Billy Vera

Introduced to music through his mother, who worked on the Perry Como Show as one of Ray Charles' backing singers, Billy Vera started out in bands in the early 1960s before turning to songwriting. It paid off instantly when the first song he ever took to a publisher, Mean Old World, was recorded by teen pop idol Ricky Nelson in 1965. Around that time he also penned a song for garage rock band The Remains which, years later, became a cult favourite when it was featured on the Nuggets compilation album and was covered by Robert Plant. A music obsessive with a deep knowledge and love of jazz, soul, blues and early rock & roll, Vera broke new ground when he teamed up with gospel singer Judy Clay and recorded the hit Storybook Children. It was the first time an interracial act had performed love songs together and they became a popular act at the famed Apollo Theatre in Harlem, appealing to both black and white audiences. In the 1970s he composed music for The Shirelles and Ronnie Spector and played on the New York club scene before writing I Really Got That Feeling for Dolly Parton which was a number one single on the Country Charts in 1979. A naturally smooth crooner, Vera set up his own big band style group inspired by the music of his youth and became a popular attraction in the clubs of South California in the 1980s.

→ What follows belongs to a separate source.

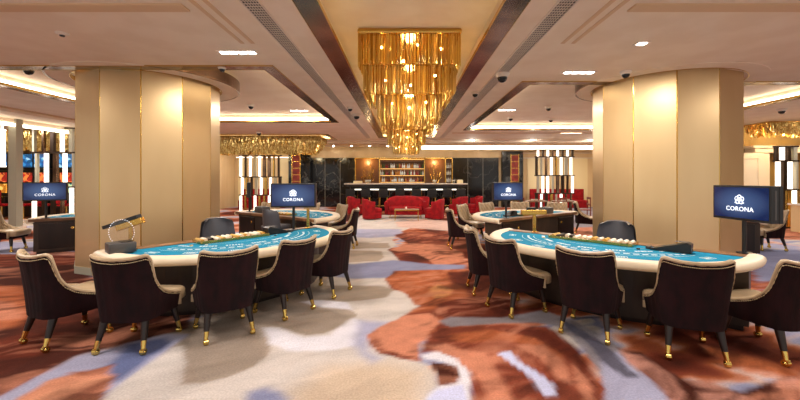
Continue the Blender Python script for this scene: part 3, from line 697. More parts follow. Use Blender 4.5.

When a television producer saw one of his shows and decided to feature his song At This Moment in the Michael J. Fox sitcom Family Ties, the track became an unlikely phenomenon and ended up topping the US Singles Chart and becoming a popular romantic standard for weddings. He went on to produce albums for Lou Rawls, had his songs covered by Bonnie Raitt, Michael Bublé, Fats Domino and Etta James, worked as a music historian, did some acting and continues to perform with his band Billy Vera And The Beaters.